*Data excerpt*.
________________________________________

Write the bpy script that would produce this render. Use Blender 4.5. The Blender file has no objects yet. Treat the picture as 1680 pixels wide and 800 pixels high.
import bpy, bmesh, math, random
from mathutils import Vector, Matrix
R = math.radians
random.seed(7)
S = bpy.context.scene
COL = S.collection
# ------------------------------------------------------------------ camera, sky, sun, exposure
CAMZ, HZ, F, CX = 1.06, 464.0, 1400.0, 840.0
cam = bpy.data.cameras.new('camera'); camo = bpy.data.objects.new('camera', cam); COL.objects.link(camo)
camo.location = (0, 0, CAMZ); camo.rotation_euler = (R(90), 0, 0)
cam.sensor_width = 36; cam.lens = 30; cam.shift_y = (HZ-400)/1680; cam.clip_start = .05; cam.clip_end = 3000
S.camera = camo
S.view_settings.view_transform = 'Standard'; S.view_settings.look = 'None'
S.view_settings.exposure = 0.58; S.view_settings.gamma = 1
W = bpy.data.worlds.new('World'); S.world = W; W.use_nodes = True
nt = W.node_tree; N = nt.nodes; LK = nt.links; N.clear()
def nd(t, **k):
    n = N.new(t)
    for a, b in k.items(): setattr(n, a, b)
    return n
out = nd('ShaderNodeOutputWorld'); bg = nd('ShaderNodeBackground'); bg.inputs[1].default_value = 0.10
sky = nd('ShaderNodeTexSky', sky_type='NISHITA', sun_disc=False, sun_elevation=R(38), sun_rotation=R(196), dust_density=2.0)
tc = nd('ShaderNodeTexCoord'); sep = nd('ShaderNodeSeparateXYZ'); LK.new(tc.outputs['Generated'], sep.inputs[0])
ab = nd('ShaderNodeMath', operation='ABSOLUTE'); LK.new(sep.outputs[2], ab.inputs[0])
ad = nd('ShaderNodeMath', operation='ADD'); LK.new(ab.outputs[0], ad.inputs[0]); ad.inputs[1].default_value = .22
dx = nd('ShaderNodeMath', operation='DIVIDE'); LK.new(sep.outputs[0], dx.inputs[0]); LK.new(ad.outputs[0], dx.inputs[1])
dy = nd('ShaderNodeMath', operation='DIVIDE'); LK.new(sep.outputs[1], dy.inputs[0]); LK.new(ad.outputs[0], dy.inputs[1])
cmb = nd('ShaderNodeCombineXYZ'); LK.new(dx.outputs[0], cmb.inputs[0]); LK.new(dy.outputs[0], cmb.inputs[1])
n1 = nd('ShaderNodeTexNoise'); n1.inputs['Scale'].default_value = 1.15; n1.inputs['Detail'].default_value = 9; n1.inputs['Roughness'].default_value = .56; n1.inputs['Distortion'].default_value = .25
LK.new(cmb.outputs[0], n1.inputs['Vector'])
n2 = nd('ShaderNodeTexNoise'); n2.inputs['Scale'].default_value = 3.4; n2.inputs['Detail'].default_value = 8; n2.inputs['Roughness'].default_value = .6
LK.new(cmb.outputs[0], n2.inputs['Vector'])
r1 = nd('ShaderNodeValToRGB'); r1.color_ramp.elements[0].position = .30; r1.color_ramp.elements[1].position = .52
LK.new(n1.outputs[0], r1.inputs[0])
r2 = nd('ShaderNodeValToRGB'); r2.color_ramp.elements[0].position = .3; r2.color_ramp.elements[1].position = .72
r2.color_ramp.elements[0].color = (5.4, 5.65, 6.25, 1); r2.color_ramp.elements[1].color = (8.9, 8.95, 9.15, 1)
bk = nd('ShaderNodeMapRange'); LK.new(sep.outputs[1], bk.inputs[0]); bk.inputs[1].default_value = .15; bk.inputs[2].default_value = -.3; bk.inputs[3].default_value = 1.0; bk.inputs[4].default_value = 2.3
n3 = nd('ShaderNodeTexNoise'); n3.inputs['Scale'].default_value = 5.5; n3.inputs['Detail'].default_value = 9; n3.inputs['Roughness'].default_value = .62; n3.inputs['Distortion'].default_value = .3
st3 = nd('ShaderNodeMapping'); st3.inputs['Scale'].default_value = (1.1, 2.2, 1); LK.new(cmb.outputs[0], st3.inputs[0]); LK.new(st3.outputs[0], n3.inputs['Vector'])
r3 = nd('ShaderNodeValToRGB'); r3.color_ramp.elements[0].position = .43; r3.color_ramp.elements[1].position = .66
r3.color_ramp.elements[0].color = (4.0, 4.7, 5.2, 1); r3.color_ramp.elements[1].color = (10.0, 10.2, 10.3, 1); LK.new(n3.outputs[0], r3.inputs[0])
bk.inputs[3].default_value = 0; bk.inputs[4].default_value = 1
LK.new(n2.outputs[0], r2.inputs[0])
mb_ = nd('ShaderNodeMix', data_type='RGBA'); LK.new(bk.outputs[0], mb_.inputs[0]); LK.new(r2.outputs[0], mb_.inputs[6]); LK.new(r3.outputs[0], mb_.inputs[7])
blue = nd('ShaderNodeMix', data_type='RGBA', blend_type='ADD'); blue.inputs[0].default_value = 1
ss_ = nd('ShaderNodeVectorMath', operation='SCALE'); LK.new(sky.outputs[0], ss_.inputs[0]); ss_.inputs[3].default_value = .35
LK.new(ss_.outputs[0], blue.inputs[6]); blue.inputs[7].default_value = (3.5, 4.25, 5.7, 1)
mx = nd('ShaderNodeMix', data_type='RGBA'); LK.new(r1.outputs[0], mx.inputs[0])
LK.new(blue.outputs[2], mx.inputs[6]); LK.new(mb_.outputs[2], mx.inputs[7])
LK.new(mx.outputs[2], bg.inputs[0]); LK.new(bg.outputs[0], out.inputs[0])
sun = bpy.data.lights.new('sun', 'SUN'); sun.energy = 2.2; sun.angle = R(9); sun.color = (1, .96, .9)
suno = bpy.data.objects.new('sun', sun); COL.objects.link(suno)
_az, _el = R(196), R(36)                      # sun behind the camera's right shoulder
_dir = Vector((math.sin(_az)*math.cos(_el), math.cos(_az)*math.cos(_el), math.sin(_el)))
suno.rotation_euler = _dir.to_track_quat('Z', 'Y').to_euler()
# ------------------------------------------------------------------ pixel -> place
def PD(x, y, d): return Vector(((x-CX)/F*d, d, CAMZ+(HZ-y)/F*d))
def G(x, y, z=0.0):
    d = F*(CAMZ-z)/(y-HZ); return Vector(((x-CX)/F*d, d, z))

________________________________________

*Direction*. Copy the material above back out, exactly as written.

*Correct result*.
Write the bpy script that would produce this render. Use Blender 4.5. The Blender file has no objects yet. Treat the picture as 1680 pixels wide and 800 pixels high.
import bpy, bmesh, math, random
from mathutils import Vector, Matrix
R = math.radians
random.seed(7)
S = bpy.context.scene
COL = S.collection
# ------------------------------------------------------------------ camera, sky, sun, exposure
CAMZ, HZ, F, CX = 1.06, 464.0, 1400.0, 840.0
cam = bpy.data.cameras.new('camera'); camo = bpy.data.objects.new('camera', cam); COL.objects.link(camo)
camo.location = (0, 0, CAMZ); camo.rotation_euler = (R(90), 0, 0)
cam.sensor_width = 36; cam.lens = 30; cam.shift_y = (HZ-400)/1680; cam.clip_start = .05; cam.clip_end = 3000
S.camera = camo
S.view_settings.view_transform = 'Standard'; S.view_settings.look = 'None'
S.view_settings.exposure = 0.58; S.view_settings.gamma = 1
W = bpy.data.worlds.new('World'); S.world = W; W.use_nodes = True
nt = W.node_tree; N = nt.nodes; LK = nt.links; N.clear()
def nd(t, **k):
    n = N.new(t)
    for a, b in k.items(): setattr(n, a, b)
    return n
out = nd('ShaderNodeOutputWorld'); bg = nd('ShaderNodeBackground'); bg.inputs[1].default_value = 0.10
sky = nd('ShaderNodeTexSky', sky_type='NISHITA', sun_disc=False, sun_elevation=R(38), sun_rotation=R(196), dust_density=2.0)
tc = nd('ShaderNodeTexCoord'); sep = nd('ShaderNodeSeparateXYZ'); LK.new(tc.outputs['Generated'], sep.inputs[0])
ab = nd('ShaderNodeMath', operation='ABSOLUTE'); LK.new(sep.outputs[2], ab.inputs[0])
ad = nd('ShaderNodeMath', operation='ADD'); LK.new(ab.outputs[0], ad.inputs[0]); ad.inputs[1].default_value = .22
dx = nd('ShaderNodeMath', operation='DIVIDE'); LK.new(sep.outputs[0], dx.inputs[0]); LK.new(ad.outputs[0], dx.inputs[1])
dy = nd('ShaderNodeMath', operation='DIVIDE'); LK.new(sep.outputs[1], dy.inputs[0]); LK.new(ad.outputs[0], dy.inputs[1])
cmb = nd('ShaderNodeCombineXYZ'); LK.new(dx.outputs[0], cmb.inputs[0]); LK.new(dy.outputs[0], cmb.inputs[1])
n1 = nd('ShaderNodeTexNoise'); n1.inputs['Scale'].default_value = 1.15; n1.inputs['Detail'].default_value = 9; n1.inputs['Roughness'].default_value = .56; n1.inputs['Distortion'].default_value = .25
LK.new(cmb.outputs[0], n1.inputs['Vector'])
n2 = nd('ShaderNodeTexNoise'); n2.inputs['Scale'].default_value = 3.4; n2.inputs['Detail'].default_value = 8; n2.inputs['Roughness'].default_value = .6
LK.new(cmb.outputs[0], n2.inputs['Vector'])
r1 = nd('ShaderNodeValToRGB'); r1.color_ramp.elements[0].position = .30; r1.color_ramp.elements[1].position = .52
LK.new(n1.outputs[0], r1.inputs[0])
r2 = nd('ShaderNodeValToRGB'); r2.color_ramp.elements[0].position = .3; r2.color_ramp.elements[1].position = .72
r2.color_ramp.elements[0].color = (5.4, 5.65, 6.25, 1); r2.color_ramp.elements[1].color = (8.9, 8.95, 9.15, 1)
bk = nd('ShaderNodeMapRange'); LK.new(sep.outputs[1], bk.inputs[0]); bk.inputs[1].default_value = .15; bk.inputs[2].default_value = -.3; bk.inputs[3].default_value = 1.0; bk.inputs[4].default_value = 2.3
n3 = nd('ShaderNodeTexNoise'); n3.inputs['Scale'].default_value = 5.5; n3.inputs['Detail'].default_value = 9; n3.inputs['Roughness'].default_value = .62; n3.inputs['Distortion'].default_value = .3
st3 = nd('ShaderNodeMapping'); st3.inputs['Scale'].default_value = (1.1, 2.2, 1); LK.new(cmb.outputs[0], st3.inputs[0]); LK.new(st3.outputs[0], n3.inputs['Vector'])
r3 = nd('ShaderNodeValToRGB'); r3.color_ramp.elements[0].position = .43; r3.color_ramp.elements[1].position = .66
r3.color_ramp.elements[0].color = (4.0, 4.7, 5.2, 1); r3.color_ramp.elements[1].color = (10.0, 10.2, 10.3, 1); LK.new(n3.outputs[0], r3.inputs[0])
bk.inputs[3].default_value = 0; bk.inputs[4].default_value = 1
LK.new(n2.outputs[0], r2.inputs[0])
mb_ = nd('ShaderNodeMix', data_type='RGBA'); LK.new(bk.outputs[0], mb_.inputs[0]); LK.new(r2.outputs[0], mb_.inputs[6]); LK.new(r3.outputs[0], mb_.inputs[7])
blue = nd('ShaderNodeMix', data_type='RGBA', blend_type='ADD'); blue.inputs[0].default_value = 1
ss_ = nd('ShaderNodeVectorMath', operation='SCALE'); LK.new(sky.outputs[0], ss_.inputs[0]); ss_.inputs[3].default_value = .35
LK.new(ss_.outputs[0], blue.inputs[6]); blue.inputs[7].default_value = (3.5, 4.25, 5.7, 1)
mx = nd('ShaderNodeMix', data_type='RGBA'); LK.new(r1.outputs[0], mx.inputs[0])
LK.new(blue.outputs[2], mx.inputs[6]); LK.new(mb_.outputs[2], mx.inputs[7])
LK.new(mx.outputs[2], bg.inputs[0]); LK.new(bg.outputs[0], out.inputs[0])
sun = bpy.data.lights.new('sun', 'SUN'); sun.energy = 2.2; sun.angle = R(9); sun.color = (1, .96, .9)
suno = bpy.data.objects.new('sun', sun); COL.objects.link(suno)
_az, _el = R(196), R(36)                      # sun behind the camera's right shoulder
_dir = Vector((math.sin(_az)*math.cos(_el), math.cos(_az)*math.cos(_el), math.sin(_el)))
suno.rotation_euler = _dir.to_track_quat('Z', 'Y').to_euler()
# ------------------------------------------------------------------ pixel -> place
def PD(x, y, d): return Vector(((x-CX)/F*d, d, CAMZ+(HZ-y)/F*d))
def G(x, y, z=0.0):
    d = F*(CAMZ-z)/(y-HZ); return Vector(((x-CX)/F*d, d, z))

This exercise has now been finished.